Friday, March 6, 2015

Good Students Aren’t Always Good Scholars

Just because you pass all your tests and get awesome grades on your papers and kill it in class discussion does not mean you automatically have what it takes to be a good scholar. Good students try hard, they listen to directions, and they meet expectations put on them. Good scholars, on the other hand, set their own expectations and are propelled by their own sense of urgency and curiosity. This entrepreneurial spirit is a must by the time you graduate from a Ph.D. program, and you should really try to embrace this spirit earlier in your scholarly training.

Graduate School is Not an Extension of Undergraduate Education Many people make the faulty assumption that a master’s degree is just an advanced bachelor’s degree, and that a doctorate is just an extension of a master’s degree. Yes, some professional master’s degrees are set up this way, with just another year or two of prescribed course work beyond the bachelor’s, but any serious academic master’s degree involves some amount of self-starting and some kind of final capstone accomplishment. These master’s programs may leave many of the courses up to your choosing, requiring you to craft your own unique program of study that meets your needs, and they also usually require comprehensive exams, a final project, and/or a traditional thesis at the end. These two qualities are what make a master’s program a scholar endeavor and not a student endeavor. And it’s this entrepreneurial spirit that is the reason many master’s programs require some evidence of maturity (often a year or two in the working world or some other evidence of research experience as an undergrad) before admitting students.

Doctoral programs are even more entrepreneurial than master’s degrees. Yes, they almost always involve formal course work, but nearly every Ph.D. leaves much of that course work up to the student’s design. And just about every Ph.D. program culminates in a comprehensive exam process and a dissertation. There is basically no way you can get through a Ph.D. without being an entrepreneur. You can’t get a Ph.D. if you still see yourself as a student (in the undergrad sense).
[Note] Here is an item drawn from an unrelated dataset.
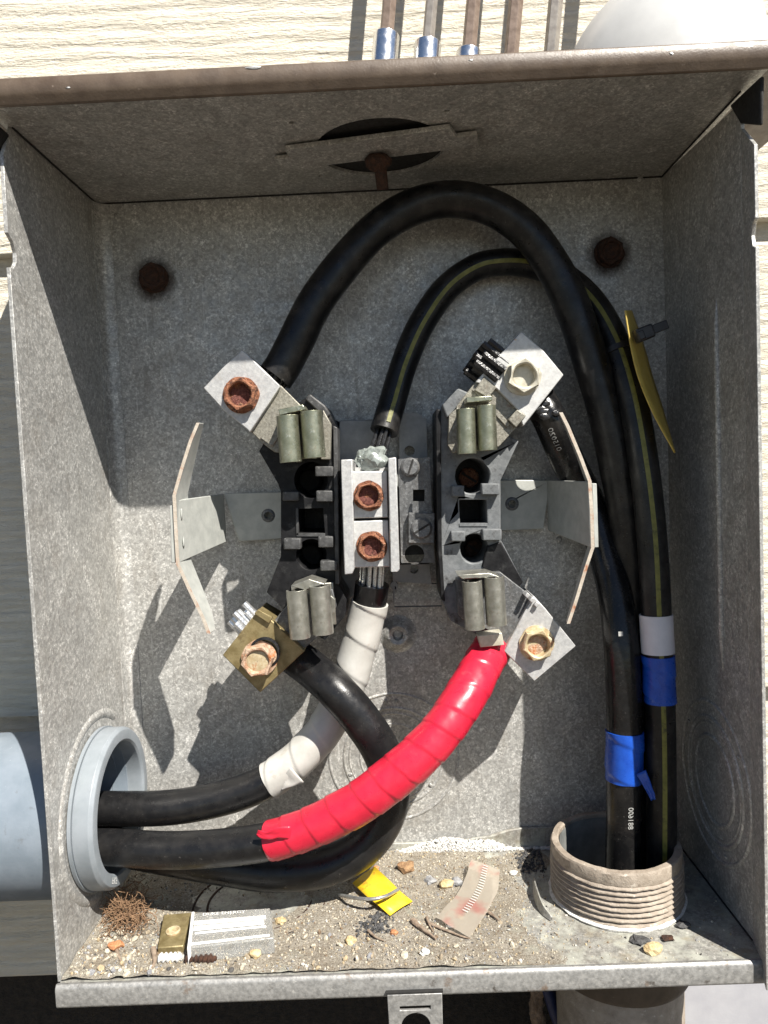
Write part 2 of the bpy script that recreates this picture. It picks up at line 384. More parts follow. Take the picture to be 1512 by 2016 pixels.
        if bevel:
            b = ob.modifiers.new('bevel', 'BEVEL'); b.width = bevel * S; b.segments = segs
            b.limit_method = 'ANGLE'; b.angle_limit = math.radians(30)
        attach(ob, c, parent)
        return ob

WPOS = {}
def attach(ob, c, parent):
    WPOS[ob.name] = V(c)
    if parent:
        ob.parent = parent; ob.location = (V(c) - WPOS[parent.name]) * S
    else: ob.location = V(c) * S
def tag(o, label=None, cat=None, group=None, kind=None):
    if label: o['label'] = label
    if cat: o['category'] = cat
    if group: o['group'] = group
    if kind: o['kind'] = kind
    return o
def thing(name, loc, label, cat, group=None):
    o = bpy.data.objects.new(name, None); o.empty_display_size = .01; COL.objects.link(o)
    attach(o, V(loc), None); return tag(o, label, cat, group)
def put(me_ob, name, c, parent, rot=None, scale=None, mat=None):
    """another copy of a mesh object, same mesh data"""
    o = me_ob.copy()
    if mat: o.data = me_ob.data.copy(); o.data.materials[0] = M[mat]
    o.name = name; COL.objects.link(o); o.parent = None
    attach(o, V(c), parent)
    if rot is not None: o.rotation_euler = rot
    if scale is not None: o.scale = scale
    return o
def spline(ctrl, ds=.16):
    """Catmull-Rom through the points, resampled to even steps"""
    c = [V(p) for p in ctrl]; c = [c[0] * 2 - c[1]] + c + [c[-1] * 2 - c[-2]]
    pts = []
    for i in range(1, len(c) - 2):
        p0, p1, p2, p3 = c[i - 1:i + 3]
        for k in range(24):
            t = k / 24
            pts.append(.5 * ((2 * p1) + (p2 - p0) * t + (2 * p0 - 5 * p1 + 4 * p2 - p3) * t * t + (3 * p1 - p0 - 3 * p2 + p3) * t ** 3))
    pts.append(c[-2])
    acc = [0]
    for a, b in zip(pts, pts[1:]): acc.append(acc[-1] + (b - a).length)
    n = max(2, int(acc[-1] / ds)); o = []; j = 0
    for i in range(n + 1):
        d = acc[-1] * i / n
        while j < len(acc) - 2 and acc[j + 1] < d: j += 1
        k = (d - acc[j]) / max(1e-9, acc[j + 1] - acc[j]); o.append(pts[j].lerp(pts[j + 1], k))
    return o
def part(path, a, b):
    n = len(path) - 1; return path[int(a * n):int(b * n) + 1]
def circle(cx, cz, r, n=32, rz=None, a0=0):
    return [(cx + r * math.cos(a0 + 2 * math.pi * i / n), cz + (rz or r) * math.sin(a0 + 2 * math.pi * i / n)) for i in range(n)]
def pxpoly(pts, Y): return [(p.x, p.z) for p in (P(u, v, Y) for u, v in pts)]
FX = lambda x, y, z: V((y, x, z))            # prism drawn in (Y, Z), pulled along X
FZ = lambda x, y, z: V((x, z, y))            # prism drawn in (X, Y), pulled along Z

def text_mesh(body, size, frame, name, mat, parent, extrude=.0, font_shear=0):
    """flat lettering: glyph outlines as a mesh, every vertex placed by frame(x, y)"""
    cu = bpy.data.curves.new('lettering', 'FONT'); cu.body = body; cu.size = size; cu.resolution_u = 2
    cu.align_x = 'CENTER'; cu.align_y = 'CENTER'; cu.shear = font_shear
    to = bpy.data.objects.new('lettering', cu); COL.objects.link(to)
    dg = bpy.context.evaluated_depsgraph_get(); me = bpy.data.meshes.new_from_object(to.evaluated_get(dg))
    mb = MB(); mb.add([frame(v.co.x, v.co.y) for v in me.vertices], [tuple(p.vertices) for p in me.polygons])
    bpy.data.objects.remove(to); bpy.data.meshes.remove(me); bpy.data.curves.remove(cu)
    return mb.build(name, mat, parent, smooth=0)

# ================================================================== SETTING
g = MB(); g.add([(-3000, -3000, -95), (3000, -3000, -95), (3000, 3000, -95), (-3000, 3000, -95)], [(0, 1, 2, 3)])
tag(g.build('ground', 'ground', smooth=0), kind='structure')
fd = MB().box((20, 18, -51), (400, 10, 89))
tag(fd.build('foundation', 'foundation'), 'dark recessed foundation under the bottom edge of the siding', kind='structure')

wall = thing('house_wall', (15, 12, -6.8), 'cream wood-grain lap siding of the house wall behind the meter box', 'wall')
laps = [-6.8, 8.3, 33.8, 59.2, 84.6]
for z0, z1 in zip(laps, laps[1:]):
    m = MB()
    # a lap board: thick at the foot, thin at the head, tucked under the board above
    prof = [(10.15, z0), (11.35, z0), (11.35, z1 + 1.5), (10.95, z1 + 1.5)]
    m.prism(prof, -70, 110, frame=FX)
    m.build('siding_board', 'siding', wall, bevel=.06)

# ================================================================== METER ENCLOSURE
box = thing('meter_enclosure', (15, 5, 0), 'open galvanised steel electric meter box with brown hood', 'meter box')
T = .16
# back panel
def ring(mb, c, r, ax, tube=.045, n=56, a0=0, a1=2 * math.pi, sq=.5):
    ax = V(ax).normalized(); e1 = ax.orthogonal().normalized(); e2 = ax.cross(e1)
    pts = [V(c) + (e1 * math.cos(a0 + (a1 - a0) * i / n) + e2 * math.sin(a0 + (a1 - a0) * i / n)) * r for i in range(n + 1)]
    mb.tube(pts, tube, 8, ref=ax, caps=True)
back = MB().box((15, D + T / 2, H / 2), (W + .3, T, H + .3)).build('back_panel', 'galv', box)
# pressed concentric knock-out on the back
ko = P(775, 1490, D)
for r in (3.55, 2.75, 2.45, 1.85):
    m = MB(); ring(m, (ko.x, D + .055, ko.z), r, (0, 1, 0), .105 if r > 2.6 else .085); m.build('knockout_ring', 'galv', box, smooth=60)
for a in (85, 95, 20, 200, 320):
    r = 3.15 if a % 2 else 2.6
    p = V((ko.x + math.cos(math.radians(a)) * r, D - .02, ko.z + math.sin(math.radians(a)) * r))
    MB().box(p, (.16, .12, .22), math.radians(90 - a)).build('knockout_tie', 'galv', box, bevel=.04)
# dimple boss
b = P(783, 1248, D)
MB().lathe([(.0, .02), (.22, .02), (.24, .12), (.30, .34), (.50, .40), (.62, .34), (.72, .18), (.95, .04), (1.1, -.02)], (b.x, D, b.z), (0, -1, 0), 40).build('pressed_boss', 'galv', box)
for (u, v), r in (((1100, 1062), .15), ((985, 990 + 2), .0), ((1260, 350), .18), ((230, 425), .15)):
    if r:
        q = P(u, v, D); MB().lathe([(0, .09), (r * .6, .10), (r, .05), (r * 1.2, -.02)], (q.x, D, q.z), (0, -1, 0), 18).build('weld_dimple', 'galv', box)

# left wall with conduit hole and front notch; drawn in (Y, Z)
HY, HZ, HR = 5.0, 5.35, 3.3
notch = [(-.05, 30.1), (.25, 30.15), (.50, 30.45), (.55, 30.85), (.35, 31.25), (-.02, 31.5)]
lw = [(-.05, -.02), (-.05, 12.0)] + notch + [(.05, 34.6), (.9, H), (D, H), (D, -.02)]
MB().prism(lw, -T, 0, [circle(HY, HZ, HR, 40)], frame=FX).build('left_wall', 'galv', box, bevel=.03)
# raised emboss round the conduit hole
m = MB(); ring(m, (-.24, HY + .1, HZ + .1), 4.3, (1, 0, 0), .34, 64, .2, 5.4); m.build('pressed_rim', 'galv', box, smooth=60)
# fold radius where left wall turns into the back
m = MB(); m.sheet([(0.02, D - .75), (.05, D - .45), (.16, D - .2), (.38, D - .06), (.7, D - .01)], .02, H - .05, .04, frame=FZ); m.build('left_fold', 'galv', box, smooth=70)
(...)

Grades Don’t Matter For the record, no one in a master’s or Ph.D. program cares what your GPA is. One reason is that graduate grades may not even be on the same letter scale or grade point scale. Graduate grades at UNC, for instance, are H (high pass), P (pass), L (low pass), and F (fail). Hs are rare, Ls put you in danger of being kicked out of the program, and Fs will certainly get you kicked out of the program. Basically, you’re supposed to pass in a graduate program – you’re supposed to master the objectives. This is a very different system than A, B, C, etc. It assumes that you’re there to become competent in some topic and grow beyond that to where you can become a producer of knowledge.

This also means that graduate grades are, when calculated numerically for transcripts, quite inflated. If making a B means you’re not doing well in the program (as was the case at Utah), then that means everyone who’s still in the program has a brilliant GPA. The point is: who cares what your GPA in graduate school was? Just leave it off your CV and focus on what you’re going to do with your course work later on rather than focus on making straight as in your graduate course work. Think broadly about the application of your knowledge and you’ll end up with awesome grades anyway.